HFT runs at speeds no human can match, using co-located servers and microsecond decision-making to capture tiny price differences. The passage and scenario show how algorithms arbitrage a two-cent spread between exchanges and why this world is mostly institutional.
Momentum trading focuses on stocks that are already moving strongly. Students see how news, earnings, and volume surges create sharp trends, and how indicators like RSI or MACD help confirm strength. The scenario centers on a biotech breakthrough that triggers a momentum wave.
Trend traders care about higher highs and higher lows (or the reverse) over time. The lesson uses channels, moving averages, and trailing stops to show how traders enter on pullbacks and stay in trades as long as the trend structure remains intact.
Options give traders the right, but not the obligation, to buy or sell at a set price. The passage introduces calls, puts, strike, expiration, and the Greeks. The scenario follows a trader using a call option before an earnings announcement to control risk and amplify reward.
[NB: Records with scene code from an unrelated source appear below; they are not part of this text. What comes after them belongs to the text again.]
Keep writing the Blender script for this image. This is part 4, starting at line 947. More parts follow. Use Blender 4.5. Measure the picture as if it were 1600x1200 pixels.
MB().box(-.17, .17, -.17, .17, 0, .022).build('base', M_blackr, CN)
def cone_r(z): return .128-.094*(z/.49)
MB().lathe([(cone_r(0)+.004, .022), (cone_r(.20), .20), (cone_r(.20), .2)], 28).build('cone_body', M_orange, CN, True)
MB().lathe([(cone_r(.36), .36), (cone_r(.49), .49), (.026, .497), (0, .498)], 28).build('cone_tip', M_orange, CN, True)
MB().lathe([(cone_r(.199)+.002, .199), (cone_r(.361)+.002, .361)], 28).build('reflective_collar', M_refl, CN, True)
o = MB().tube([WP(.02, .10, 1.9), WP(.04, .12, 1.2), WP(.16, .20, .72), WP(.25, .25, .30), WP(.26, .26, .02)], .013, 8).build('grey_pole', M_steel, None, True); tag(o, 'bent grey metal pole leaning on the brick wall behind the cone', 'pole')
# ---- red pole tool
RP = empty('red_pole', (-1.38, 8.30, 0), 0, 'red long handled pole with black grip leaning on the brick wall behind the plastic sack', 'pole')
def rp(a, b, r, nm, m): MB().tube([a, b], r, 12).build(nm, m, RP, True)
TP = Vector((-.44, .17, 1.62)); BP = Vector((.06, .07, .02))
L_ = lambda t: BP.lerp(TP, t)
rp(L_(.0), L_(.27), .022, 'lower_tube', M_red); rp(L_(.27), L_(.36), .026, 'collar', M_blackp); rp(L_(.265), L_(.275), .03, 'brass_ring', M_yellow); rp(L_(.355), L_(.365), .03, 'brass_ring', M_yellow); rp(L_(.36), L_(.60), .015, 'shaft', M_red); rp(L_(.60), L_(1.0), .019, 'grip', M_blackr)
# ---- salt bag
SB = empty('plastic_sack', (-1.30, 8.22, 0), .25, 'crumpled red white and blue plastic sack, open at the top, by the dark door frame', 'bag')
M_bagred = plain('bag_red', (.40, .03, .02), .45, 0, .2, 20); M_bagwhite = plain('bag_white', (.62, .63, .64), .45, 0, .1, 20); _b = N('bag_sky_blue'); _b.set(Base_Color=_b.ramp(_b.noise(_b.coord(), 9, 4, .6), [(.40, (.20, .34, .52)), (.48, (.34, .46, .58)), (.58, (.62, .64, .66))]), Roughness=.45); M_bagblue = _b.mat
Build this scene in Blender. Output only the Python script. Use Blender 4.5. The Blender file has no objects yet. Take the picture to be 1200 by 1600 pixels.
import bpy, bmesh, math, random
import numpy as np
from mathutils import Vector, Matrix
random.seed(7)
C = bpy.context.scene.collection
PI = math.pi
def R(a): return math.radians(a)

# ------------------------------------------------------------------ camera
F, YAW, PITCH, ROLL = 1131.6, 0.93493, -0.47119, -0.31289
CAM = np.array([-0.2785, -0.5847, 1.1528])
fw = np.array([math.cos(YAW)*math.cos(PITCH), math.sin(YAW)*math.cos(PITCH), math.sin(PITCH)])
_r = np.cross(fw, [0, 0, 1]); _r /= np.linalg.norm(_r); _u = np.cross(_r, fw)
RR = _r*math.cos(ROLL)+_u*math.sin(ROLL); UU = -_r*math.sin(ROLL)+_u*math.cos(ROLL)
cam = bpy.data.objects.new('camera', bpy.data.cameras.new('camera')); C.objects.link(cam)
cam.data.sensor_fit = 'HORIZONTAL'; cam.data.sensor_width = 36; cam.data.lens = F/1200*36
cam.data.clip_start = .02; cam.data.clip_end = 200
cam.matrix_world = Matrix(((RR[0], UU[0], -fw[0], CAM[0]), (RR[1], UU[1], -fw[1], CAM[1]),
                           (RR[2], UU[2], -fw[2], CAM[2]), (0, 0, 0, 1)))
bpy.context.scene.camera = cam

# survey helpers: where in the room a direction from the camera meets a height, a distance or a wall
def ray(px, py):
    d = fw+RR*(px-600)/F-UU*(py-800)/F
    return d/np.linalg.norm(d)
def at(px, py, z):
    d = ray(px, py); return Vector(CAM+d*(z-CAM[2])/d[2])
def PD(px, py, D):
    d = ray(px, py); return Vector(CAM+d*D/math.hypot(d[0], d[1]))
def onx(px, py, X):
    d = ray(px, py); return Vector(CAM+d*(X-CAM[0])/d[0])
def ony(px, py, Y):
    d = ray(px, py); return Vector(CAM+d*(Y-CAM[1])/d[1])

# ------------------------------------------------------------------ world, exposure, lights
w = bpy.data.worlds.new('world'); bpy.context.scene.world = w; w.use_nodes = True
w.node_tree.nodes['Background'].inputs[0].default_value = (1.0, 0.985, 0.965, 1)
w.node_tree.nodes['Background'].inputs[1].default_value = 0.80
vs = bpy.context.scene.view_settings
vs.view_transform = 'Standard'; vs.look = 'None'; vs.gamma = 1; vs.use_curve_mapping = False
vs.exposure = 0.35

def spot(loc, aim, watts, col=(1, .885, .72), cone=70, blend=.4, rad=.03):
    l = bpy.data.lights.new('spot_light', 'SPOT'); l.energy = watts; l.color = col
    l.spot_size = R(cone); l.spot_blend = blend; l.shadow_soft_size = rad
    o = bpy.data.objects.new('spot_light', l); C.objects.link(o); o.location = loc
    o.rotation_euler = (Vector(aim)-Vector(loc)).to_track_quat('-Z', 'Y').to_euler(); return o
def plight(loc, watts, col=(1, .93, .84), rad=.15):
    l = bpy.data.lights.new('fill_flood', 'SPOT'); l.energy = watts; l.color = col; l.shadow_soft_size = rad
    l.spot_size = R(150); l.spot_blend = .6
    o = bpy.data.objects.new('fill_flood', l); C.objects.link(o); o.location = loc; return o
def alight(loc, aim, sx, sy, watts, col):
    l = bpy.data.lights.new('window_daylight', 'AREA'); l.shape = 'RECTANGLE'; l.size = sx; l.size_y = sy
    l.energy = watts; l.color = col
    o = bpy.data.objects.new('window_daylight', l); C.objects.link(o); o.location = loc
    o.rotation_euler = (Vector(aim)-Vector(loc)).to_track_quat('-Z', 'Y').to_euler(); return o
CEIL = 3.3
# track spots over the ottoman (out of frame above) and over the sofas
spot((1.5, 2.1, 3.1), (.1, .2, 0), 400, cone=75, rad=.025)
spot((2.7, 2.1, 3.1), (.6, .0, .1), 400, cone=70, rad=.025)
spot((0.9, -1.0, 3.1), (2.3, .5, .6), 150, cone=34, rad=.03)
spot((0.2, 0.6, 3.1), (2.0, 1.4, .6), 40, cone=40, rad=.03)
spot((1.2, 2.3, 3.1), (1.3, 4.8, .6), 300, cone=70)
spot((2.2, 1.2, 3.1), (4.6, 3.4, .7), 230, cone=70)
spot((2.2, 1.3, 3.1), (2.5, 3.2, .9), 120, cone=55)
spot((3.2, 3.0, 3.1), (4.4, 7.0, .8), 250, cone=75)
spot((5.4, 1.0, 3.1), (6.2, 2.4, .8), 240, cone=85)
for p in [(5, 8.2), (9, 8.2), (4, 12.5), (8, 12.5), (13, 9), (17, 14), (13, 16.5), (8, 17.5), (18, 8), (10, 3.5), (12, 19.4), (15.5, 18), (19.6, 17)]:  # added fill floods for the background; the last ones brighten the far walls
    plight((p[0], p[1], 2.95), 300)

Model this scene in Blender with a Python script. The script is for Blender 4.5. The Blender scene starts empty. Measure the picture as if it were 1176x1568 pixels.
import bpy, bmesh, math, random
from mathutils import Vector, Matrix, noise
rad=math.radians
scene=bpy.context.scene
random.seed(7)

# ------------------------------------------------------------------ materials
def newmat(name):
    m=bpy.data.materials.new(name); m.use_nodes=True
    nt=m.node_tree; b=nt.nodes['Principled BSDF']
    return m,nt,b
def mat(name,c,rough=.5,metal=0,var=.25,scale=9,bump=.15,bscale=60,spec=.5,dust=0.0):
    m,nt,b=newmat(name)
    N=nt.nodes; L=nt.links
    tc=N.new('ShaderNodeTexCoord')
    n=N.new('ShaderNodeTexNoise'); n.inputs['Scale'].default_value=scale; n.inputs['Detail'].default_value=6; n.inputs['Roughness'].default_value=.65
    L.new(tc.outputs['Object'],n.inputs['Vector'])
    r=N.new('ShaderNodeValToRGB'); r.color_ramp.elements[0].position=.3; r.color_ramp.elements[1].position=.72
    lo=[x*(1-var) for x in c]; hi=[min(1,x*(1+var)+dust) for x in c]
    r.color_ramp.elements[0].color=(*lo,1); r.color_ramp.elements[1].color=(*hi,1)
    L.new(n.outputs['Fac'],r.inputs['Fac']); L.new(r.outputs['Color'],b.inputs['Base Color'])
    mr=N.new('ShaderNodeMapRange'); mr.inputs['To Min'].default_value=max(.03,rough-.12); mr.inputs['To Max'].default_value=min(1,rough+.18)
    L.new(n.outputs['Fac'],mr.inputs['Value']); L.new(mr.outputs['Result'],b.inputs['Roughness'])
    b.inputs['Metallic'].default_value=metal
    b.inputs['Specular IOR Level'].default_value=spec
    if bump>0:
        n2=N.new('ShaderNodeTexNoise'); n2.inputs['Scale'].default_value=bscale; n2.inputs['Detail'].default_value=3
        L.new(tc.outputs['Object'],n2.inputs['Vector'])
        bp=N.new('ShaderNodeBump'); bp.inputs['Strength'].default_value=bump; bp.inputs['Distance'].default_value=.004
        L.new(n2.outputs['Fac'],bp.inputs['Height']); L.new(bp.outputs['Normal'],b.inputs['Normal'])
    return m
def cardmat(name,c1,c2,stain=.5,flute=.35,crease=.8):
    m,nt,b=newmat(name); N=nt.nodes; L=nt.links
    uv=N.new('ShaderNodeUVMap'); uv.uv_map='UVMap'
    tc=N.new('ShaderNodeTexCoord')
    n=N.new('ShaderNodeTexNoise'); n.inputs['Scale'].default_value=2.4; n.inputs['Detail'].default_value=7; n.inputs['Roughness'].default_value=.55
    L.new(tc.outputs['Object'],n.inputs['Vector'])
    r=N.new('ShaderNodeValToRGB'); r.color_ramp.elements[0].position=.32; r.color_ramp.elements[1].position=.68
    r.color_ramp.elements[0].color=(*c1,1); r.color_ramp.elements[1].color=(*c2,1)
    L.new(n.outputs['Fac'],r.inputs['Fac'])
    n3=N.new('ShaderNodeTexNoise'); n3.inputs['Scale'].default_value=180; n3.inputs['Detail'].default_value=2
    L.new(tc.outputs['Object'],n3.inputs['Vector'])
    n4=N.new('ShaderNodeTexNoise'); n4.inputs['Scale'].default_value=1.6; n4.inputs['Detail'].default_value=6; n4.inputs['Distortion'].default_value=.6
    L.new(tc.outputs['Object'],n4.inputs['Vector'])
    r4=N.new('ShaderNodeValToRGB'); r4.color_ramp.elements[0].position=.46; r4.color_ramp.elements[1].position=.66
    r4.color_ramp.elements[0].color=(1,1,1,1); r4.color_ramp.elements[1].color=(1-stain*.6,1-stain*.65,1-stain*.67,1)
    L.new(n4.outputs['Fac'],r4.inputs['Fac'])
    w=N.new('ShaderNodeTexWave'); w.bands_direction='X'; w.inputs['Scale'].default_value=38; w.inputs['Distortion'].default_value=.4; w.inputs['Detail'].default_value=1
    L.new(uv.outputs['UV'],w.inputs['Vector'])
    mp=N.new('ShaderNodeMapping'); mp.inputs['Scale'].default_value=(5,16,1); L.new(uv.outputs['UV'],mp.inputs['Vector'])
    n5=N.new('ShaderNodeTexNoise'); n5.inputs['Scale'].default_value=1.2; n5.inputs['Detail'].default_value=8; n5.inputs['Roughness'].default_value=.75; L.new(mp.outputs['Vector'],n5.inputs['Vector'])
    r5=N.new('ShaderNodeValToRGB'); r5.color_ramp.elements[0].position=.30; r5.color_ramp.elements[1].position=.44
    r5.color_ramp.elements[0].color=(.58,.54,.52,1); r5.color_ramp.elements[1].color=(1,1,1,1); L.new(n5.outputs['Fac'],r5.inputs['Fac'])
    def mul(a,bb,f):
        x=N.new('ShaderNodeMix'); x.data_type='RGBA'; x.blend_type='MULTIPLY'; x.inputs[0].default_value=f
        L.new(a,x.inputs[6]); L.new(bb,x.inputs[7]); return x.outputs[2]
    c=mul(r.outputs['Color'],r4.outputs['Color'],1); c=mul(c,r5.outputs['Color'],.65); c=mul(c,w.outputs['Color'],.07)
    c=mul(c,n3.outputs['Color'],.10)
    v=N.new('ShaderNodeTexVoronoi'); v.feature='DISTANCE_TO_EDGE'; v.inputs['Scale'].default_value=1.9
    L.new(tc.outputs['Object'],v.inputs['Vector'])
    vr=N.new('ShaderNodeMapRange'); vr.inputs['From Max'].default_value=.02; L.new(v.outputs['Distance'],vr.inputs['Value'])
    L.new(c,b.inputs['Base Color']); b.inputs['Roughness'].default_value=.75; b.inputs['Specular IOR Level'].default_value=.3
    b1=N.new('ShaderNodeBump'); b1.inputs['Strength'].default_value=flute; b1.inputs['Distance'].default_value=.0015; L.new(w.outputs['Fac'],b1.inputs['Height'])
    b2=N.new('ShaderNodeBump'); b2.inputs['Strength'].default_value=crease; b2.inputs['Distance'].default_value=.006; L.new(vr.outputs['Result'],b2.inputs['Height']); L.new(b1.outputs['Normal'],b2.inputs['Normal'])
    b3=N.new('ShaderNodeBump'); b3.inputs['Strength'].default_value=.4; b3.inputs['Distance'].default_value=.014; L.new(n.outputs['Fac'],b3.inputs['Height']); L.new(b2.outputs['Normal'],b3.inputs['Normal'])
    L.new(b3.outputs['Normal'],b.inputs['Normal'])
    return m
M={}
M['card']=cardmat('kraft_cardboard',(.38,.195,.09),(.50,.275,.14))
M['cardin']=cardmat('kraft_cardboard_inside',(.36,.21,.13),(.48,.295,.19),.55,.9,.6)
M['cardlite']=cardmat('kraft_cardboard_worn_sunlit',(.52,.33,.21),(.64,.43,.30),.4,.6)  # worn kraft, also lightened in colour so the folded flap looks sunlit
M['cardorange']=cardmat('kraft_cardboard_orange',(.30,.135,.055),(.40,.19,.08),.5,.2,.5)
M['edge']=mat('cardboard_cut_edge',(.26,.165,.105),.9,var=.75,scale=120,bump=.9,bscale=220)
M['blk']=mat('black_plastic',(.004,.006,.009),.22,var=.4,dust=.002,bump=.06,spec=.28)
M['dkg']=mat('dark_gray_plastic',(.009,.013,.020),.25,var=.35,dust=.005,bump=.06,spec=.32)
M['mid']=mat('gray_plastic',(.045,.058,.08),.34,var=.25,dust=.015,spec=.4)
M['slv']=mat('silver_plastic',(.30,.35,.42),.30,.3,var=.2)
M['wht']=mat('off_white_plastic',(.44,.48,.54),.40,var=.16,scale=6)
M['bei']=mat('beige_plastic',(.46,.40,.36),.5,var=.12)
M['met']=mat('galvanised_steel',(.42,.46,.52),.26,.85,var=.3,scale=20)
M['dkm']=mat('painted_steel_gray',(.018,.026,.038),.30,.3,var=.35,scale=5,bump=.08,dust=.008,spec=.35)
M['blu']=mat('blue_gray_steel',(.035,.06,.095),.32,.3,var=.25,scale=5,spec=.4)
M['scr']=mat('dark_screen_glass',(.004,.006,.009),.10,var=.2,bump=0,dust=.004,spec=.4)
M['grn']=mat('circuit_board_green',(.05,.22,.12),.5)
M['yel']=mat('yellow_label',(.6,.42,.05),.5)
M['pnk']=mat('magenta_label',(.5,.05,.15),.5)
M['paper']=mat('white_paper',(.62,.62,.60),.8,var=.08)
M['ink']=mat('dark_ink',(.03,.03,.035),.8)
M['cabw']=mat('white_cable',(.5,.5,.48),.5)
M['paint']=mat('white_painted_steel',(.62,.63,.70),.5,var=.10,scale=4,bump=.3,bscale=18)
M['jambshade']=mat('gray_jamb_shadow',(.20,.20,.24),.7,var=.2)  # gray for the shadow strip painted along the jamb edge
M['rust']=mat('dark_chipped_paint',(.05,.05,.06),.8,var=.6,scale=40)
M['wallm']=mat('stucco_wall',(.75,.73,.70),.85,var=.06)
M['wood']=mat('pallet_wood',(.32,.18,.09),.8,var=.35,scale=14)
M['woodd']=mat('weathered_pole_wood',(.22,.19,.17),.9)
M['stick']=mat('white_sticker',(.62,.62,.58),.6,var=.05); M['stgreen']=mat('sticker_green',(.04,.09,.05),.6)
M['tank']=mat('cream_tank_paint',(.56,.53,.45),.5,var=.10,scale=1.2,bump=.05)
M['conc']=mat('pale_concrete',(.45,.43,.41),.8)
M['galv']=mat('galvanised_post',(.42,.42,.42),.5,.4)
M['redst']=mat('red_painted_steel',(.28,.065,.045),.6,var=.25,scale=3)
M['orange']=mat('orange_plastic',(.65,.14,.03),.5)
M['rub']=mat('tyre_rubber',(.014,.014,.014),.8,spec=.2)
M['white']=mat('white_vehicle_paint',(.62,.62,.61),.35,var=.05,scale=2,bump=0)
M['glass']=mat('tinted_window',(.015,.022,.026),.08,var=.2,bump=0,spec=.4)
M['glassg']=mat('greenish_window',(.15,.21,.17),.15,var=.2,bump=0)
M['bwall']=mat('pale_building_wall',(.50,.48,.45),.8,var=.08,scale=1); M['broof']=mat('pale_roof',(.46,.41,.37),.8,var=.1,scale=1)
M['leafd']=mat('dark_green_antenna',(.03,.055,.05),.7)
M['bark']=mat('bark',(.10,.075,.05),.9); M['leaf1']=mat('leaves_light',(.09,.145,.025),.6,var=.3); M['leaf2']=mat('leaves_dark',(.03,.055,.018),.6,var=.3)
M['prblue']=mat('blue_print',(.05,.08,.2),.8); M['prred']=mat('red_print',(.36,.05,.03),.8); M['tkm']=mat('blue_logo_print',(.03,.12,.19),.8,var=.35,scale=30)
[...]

Futures allow traders to control large quantities of commodities, indexes, or rates with a relatively small margin deposit. The scenario demonstrates how a $2 move in crude oil impacts a single contract and why margin calls and overnight risk must be respected.
The Forex lesson moves into the world of currency pairs like EUR/USD and USD/JPY. Learners see how pips, lot sizes, spreads, and leverage work together, and how economic news and central bank decisions move exchange rates around the clock.
Arbitrage focuses on buying and selling related assets at the same time when prices temporarily disagree. The scenario uses Bitcoin on two exchanges to illustrate market inefficiency, convergence, and why these opportunities tend to vanish quickly.
Dividend trading looks for steady cash payments from established companies. The passage and scenario walk through yield, payout ratio, ex-dividend dates, and DRIP plans, showing how reinvested dividends can quietly build large positions over time.
Value traders study financial statements, valuation ratios, and long-term cash flows to find companies the market has temporarily mispriced. The scenario shows a short-term panic creating an attractive entry, then resolving as fundamentals reassert themselves.
Growth trading targets companies expected to expand rapidly in revenue, users, or market share. The lesson uses innovation stories, forward-looking metrics, and a neural-processor breakthrough scenario to show how traders ride multi-year growth cycles — and when to exit as growth slows.